= Exercise brief =
All of the material below is to be retyped exactly.

= Recorded information =
━━━━━━━━━━━━━━━━━━━━

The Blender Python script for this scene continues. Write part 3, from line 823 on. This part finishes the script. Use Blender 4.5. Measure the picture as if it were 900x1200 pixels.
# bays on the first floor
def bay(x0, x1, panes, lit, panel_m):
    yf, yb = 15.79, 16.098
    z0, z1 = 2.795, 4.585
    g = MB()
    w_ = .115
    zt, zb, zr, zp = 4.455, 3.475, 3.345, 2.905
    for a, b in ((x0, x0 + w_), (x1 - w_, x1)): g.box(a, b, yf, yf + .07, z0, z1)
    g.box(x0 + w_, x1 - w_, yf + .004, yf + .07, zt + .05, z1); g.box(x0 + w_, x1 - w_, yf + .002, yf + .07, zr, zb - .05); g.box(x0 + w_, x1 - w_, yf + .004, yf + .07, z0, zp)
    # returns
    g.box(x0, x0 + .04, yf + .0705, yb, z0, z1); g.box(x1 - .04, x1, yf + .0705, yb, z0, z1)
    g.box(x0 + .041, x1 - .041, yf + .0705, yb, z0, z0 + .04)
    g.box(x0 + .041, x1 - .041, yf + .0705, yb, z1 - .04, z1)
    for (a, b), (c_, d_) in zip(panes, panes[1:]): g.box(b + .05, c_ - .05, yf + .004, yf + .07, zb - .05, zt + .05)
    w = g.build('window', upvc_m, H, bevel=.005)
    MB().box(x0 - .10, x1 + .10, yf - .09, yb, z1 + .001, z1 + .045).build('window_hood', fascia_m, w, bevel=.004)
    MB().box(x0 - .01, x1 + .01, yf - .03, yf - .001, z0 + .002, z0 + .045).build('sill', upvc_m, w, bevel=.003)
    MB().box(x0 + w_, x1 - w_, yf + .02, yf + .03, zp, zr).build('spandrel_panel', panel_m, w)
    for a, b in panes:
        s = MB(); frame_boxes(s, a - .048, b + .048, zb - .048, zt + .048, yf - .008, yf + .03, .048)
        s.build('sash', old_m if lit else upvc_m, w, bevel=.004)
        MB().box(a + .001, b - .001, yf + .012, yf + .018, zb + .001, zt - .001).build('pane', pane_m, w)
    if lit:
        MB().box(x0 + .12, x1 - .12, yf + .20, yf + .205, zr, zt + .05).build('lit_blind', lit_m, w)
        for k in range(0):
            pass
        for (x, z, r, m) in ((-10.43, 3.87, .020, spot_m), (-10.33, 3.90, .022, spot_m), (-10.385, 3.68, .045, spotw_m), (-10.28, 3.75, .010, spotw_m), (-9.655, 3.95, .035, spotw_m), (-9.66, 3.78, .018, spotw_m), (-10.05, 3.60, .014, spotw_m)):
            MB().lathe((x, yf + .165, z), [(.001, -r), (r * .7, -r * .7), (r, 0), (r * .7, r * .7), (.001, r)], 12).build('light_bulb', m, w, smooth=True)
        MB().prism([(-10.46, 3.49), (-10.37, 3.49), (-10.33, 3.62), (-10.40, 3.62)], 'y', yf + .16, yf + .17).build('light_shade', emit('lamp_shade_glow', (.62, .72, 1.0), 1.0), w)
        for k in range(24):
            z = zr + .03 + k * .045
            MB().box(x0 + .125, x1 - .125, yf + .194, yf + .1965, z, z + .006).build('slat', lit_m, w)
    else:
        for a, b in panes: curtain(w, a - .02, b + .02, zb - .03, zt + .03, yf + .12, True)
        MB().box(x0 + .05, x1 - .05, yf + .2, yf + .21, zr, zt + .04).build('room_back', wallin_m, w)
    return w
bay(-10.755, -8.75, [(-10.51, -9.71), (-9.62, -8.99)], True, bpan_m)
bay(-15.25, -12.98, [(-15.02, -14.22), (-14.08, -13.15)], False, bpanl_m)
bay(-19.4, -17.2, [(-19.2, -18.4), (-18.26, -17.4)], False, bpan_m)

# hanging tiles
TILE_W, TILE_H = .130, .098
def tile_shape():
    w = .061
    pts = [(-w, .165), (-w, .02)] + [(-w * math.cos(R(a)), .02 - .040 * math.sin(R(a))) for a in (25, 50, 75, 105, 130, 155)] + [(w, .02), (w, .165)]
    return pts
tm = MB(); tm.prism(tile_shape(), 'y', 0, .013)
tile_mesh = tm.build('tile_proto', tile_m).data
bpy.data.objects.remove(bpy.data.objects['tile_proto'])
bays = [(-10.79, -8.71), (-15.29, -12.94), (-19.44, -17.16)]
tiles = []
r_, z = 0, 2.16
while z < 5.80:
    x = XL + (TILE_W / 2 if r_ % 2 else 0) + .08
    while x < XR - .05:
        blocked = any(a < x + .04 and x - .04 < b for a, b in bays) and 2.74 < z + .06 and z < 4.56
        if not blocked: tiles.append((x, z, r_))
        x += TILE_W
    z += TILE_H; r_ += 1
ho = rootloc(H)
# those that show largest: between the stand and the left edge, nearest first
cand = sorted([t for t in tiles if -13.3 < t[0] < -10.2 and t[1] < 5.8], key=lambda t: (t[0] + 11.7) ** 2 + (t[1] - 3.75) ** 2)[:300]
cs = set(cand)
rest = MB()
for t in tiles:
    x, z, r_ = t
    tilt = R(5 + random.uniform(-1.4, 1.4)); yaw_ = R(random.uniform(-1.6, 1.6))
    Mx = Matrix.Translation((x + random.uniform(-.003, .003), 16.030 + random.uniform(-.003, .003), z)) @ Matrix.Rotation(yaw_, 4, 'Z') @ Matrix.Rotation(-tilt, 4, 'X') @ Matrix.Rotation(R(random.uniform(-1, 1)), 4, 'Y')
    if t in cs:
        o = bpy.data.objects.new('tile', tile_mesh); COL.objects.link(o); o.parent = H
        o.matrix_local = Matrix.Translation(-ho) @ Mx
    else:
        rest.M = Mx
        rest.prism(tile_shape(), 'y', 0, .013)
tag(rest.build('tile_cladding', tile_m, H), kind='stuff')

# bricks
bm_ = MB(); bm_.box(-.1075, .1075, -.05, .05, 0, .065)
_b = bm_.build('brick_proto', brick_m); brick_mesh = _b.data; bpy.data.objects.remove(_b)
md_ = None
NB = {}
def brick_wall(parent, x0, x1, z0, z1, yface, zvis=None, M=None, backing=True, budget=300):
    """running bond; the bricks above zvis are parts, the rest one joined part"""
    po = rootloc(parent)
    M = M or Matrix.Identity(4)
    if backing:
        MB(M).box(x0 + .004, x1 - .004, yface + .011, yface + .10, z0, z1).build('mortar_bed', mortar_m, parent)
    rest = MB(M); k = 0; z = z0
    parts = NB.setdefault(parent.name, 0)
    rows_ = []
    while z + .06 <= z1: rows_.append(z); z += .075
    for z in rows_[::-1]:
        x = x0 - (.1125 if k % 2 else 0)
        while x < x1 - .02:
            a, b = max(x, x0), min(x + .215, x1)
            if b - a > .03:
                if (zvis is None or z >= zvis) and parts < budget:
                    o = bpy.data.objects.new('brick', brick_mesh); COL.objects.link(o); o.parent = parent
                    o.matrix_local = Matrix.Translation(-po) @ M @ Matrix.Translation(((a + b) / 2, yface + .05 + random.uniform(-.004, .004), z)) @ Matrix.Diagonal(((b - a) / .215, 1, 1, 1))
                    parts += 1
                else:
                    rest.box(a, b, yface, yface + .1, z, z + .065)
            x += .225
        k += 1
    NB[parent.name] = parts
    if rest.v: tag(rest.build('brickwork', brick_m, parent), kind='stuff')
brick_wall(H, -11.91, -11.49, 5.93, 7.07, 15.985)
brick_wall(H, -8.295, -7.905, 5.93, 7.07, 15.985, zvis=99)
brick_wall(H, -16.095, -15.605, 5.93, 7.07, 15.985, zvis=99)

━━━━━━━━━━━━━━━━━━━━

= Exercise result =
The Blender Python script for this scene continues. Write part 3, from line 823 on. This part finishes the script. Use Blender 4.5. Measure the picture as if it were 900x1200 pixels.
# bays on the first floor
def bay(x0, x1, panes, lit, panel_m):
    yf, yb = 15.79, 16.098
    z0, z1 = 2.795, 4.585
    g = MB()
    w_ = .115
    zt, zb, zr, zp = 4.455, 3.475, 3.345, 2.905
    for a, b in ((x0, x0 + w_), (x1 - w_, x1)): g.box(a, b, yf, yf + .07, z0, z1)
    g.box(x0 + w_, x1 - w_, yf + .004, yf + .07, zt + .05, z1); g.box(x0 + w_, x1 - w_, yf + .002, yf + .07, zr, zb - .05); g.box(x0 + w_, x1 - w_, yf + .004, yf + .07, z0, zp)
    # returns
    g.box(x0, x0 + .04, yf + .0705, yb, z0, z1); g.box(x1 - .04, x1, yf + .0705, yb, z0, z1)
    g.box(x0 + .041, x1 - .041, yf + .0705, yb, z0, z0 + .04)
    g.box(x0 + .041, x1 - .041, yf + .0705, yb, z1 - .04, z1)
    for (a, b), (c_, d_) in zip(panes, panes[1:]): g.box(b + .05, c_ - .05, yf + .004, yf + .07, zb - .05, zt + .05)
    w = g.build('window', upvc_m, H, bevel=.005)
    MB().box(x0 - .10, x1 + .10, yf - .09, yb, z1 + .001, z1 + .045).build('window_hood', fascia_m, w, bevel=.004)
    MB().box(x0 - .01, x1 + .01, yf - .03, yf - .001, z0 + .002, z0 + .045).build('sill', upvc_m, w, bevel=.003)
    MB().box(x0 + w_, x1 - w_, yf + .02, yf + .03, zp, zr).build('spandrel_panel', panel_m, w)
    for a, b in panes:
        s = MB(); frame_boxes(s, a - .048, b + .048, zb - .048, zt + .048, yf - .008, yf + .03, .048)
        s.build('sash', old_m if lit else upvc_m, w, bevel=.004)
        MB().box(a + .001, b - .001, yf + .012, yf + .018, zb + .001, zt - .001).build('pane', pane_m, w)
    if lit:
        MB().box(x0 + .12, x1 - .12, yf + .20, yf + .205, zr, zt + .05).build('lit_blind', lit_m, w)
        for k in range(0):
            pass
        for (x, z, r, m) in ((-10.43, 3.87, .020, spot_m), (-10.33, 3.90, .022, spot_m), (-10.385, 3.68, .045, spotw_m), (-10.28, 3.75, .010, spotw_m), (-9.655, 3.95, .035, spotw_m), (-9.66, 3.78, .018, spotw_m), (-10.05, 3.60, .014, spotw_m)):
            MB().lathe((x, yf + .165, z), [(.001, -r), (r * .7, -r * .7), (r, 0), (r * .7, r * .7), (.001, r)], 12).build('light_bulb', m, w, smooth=True)
        MB().prism([(-10.46, 3.49), (-10.37, 3.49), (-10.33, 3.62), (-10.40, 3.62)], 'y', yf + .16, yf + .17).build('light_shade', emit('lamp_shade_glow', (.62, .72, 1.0), 1.0), w)
        for k in range(24):
            z = zr + .03 + k * .045
            MB().box(x0 + .125, x1 - .125, yf + .194, yf + .1965, z, z + .006).build('slat', lit_m, w)
    else:
        for a, b in panes: curtain(w, a - .02, b + .02, zb - .03, zt + .03, yf + .12, True)
        MB().box(x0 + .05, x1 - .05, yf + .2, yf + .21, zr, zt + .04).build('room_back', wallin_m, w)
    return w
bay(-10.755, -8.75, [(-10.51, -9.71), (-9.62, -8.99)], True, bpan_m)
bay(-15.25, -12.98, [(-15.02, -14.22), (-14.08, -13.15)], False, bpanl_m)
bay(-19.4, -17.2, [(-19.2, -18.4), (-18.26, -17.4)], False, bpan_m)

# hanging tiles
TILE_W, TILE_H = .130, .098
def tile_shape():
    w = .061
    pts = [(-w, .165), (-w, .02)] + [(-w * math.cos(R(a)), .02 - .040 * math.sin(R(a))) for a in (25, 50, 75, 105, 130, 155)] + [(w, .02), (w, .165)]
    return pts
tm = MB(); tm.prism(tile_shape(), 'y', 0, .013)
tile_mesh = tm.build('tile_proto', tile_m).data
bpy.data.objects.remove(bpy.data.objects['tile_proto'])
bays = [(-10.79, -8.71), (-15.29, -12.94), (-19.44, -17.16)]
tiles = []
r_, z = 0, 2.16
while z < 5.80:
    x = XL + (TILE_W / 2 if r_ % 2 else 0) + .08
    while x < XR - .05:
        blocked = any(a < x + .04 and x - .04 < b for a, b in bays) and 2.74 < z + .06 and z < 4.56
        if not blocked: tiles.append((x, z, r_))
        x += TILE_W
    z += TILE_H; r_ += 1
ho = rootloc(H)
# those that show largest: between the stand and the left edge, nearest first
cand = sorted([t for t in tiles if -13.3 < t[0] < -10.2 and t[1] < 5.8], key=lambda t: (t[0] + 11.7) ** 2 + (t[1] - 3.75) ** 2)[:300]
cs = set(cand)
rest = MB()
for t in tiles:
    x, z, r_ = t
    tilt = R(5 + random.uniform(-1.4, 1.4)); yaw_ = R(random.uniform(-1.6, 1.6))
    Mx = Matrix.Translation((x + random.uniform(-.003, .003), 16.030 + random.uniform(-.003, .003), z)) @ Matrix.Rotation(yaw_, 4, 'Z') @ Matrix.Rotation(-tilt, 4, 'X') @ Matrix.Rotation(R(random.uniform(-1, 1)), 4, 'Y')
    if t in cs:
        o = bpy.data.objects.new('tile', tile_mesh); COL.objects.link(o); o.parent = H
        o.matrix_local = Matrix.Translation(-ho) @ Mx
    else:
        rest.M = Mx
        rest.prism(tile_shape(), 'y', 0, .013)
tag(rest.build('tile_cladding', tile_m, H), kind='stuff')

# bricks
bm_ = MB(); bm_.box(-.1075, .1075, -.05, .05, 0, .065)
_b = bm_.build('brick_proto', brick_m); brick_mesh = _b.data; bpy.data.objects.remove(_b)
md_ = None
NB = {}
def brick_wall(parent, x0, x1, z0, z1, yface, zvis=None, M=None, backing=True, budget=300):
    """running bond; the bricks above zvis are parts, the rest one joined part"""
    po = rootloc(parent)
    M = M or Matrix.Identity(4)
    if backing:
        MB(M).box(x0 + .004, x1 - .004, yface + .011, yface + .10, z0, z1).build('mortar_bed', mortar_m, parent)
    rest = MB(M); k = 0; z = z0
    parts = NB.setdefault(parent.name, 0)
    rows_ = []
    while z + .06 <= z1: rows_.append(z); z += .075
    for z in rows_[::-1]:
        x = x0 - (.1125 if k % 2 else 0)
        while x < x1 - .02:
            a, b = max(x, x0), min(x + .215, x1)
            if b - a > .03:
                if (zvis is None or z >= zvis) and parts < budget:
                    o = bpy.data.objects.new('brick', brick_mesh); COL.objects.link(o); o.parent = parent
                    o.matrix_local = Matrix.Translation(-po) @ M @ Matrix.Translation(((a + b) / 2, yface + .05 + random.uniform(-.004, .004), z)) @ Matrix.Diagonal(((b - a) / .215, 1, 1, 1))
                    parts += 1
                else:
                    rest.box(a, b, yface, yface + .1, z, z + .065)
            x += .225
        k += 1
    NB[parent.name] = parts
    if rest.v: tag(rest.build('brickwork', brick_m, parent), kind='stuff')
brick_wall(H, -11.91, -11.49, 5.93, 7.07, 15.985)
brick_wall(H, -8.295, -7.905, 5.93, 7.07, 15.985, zvis=99)
brick_wall(H, -16.095, -15.605, 5.93, 7.07, 15.985, zvis=99)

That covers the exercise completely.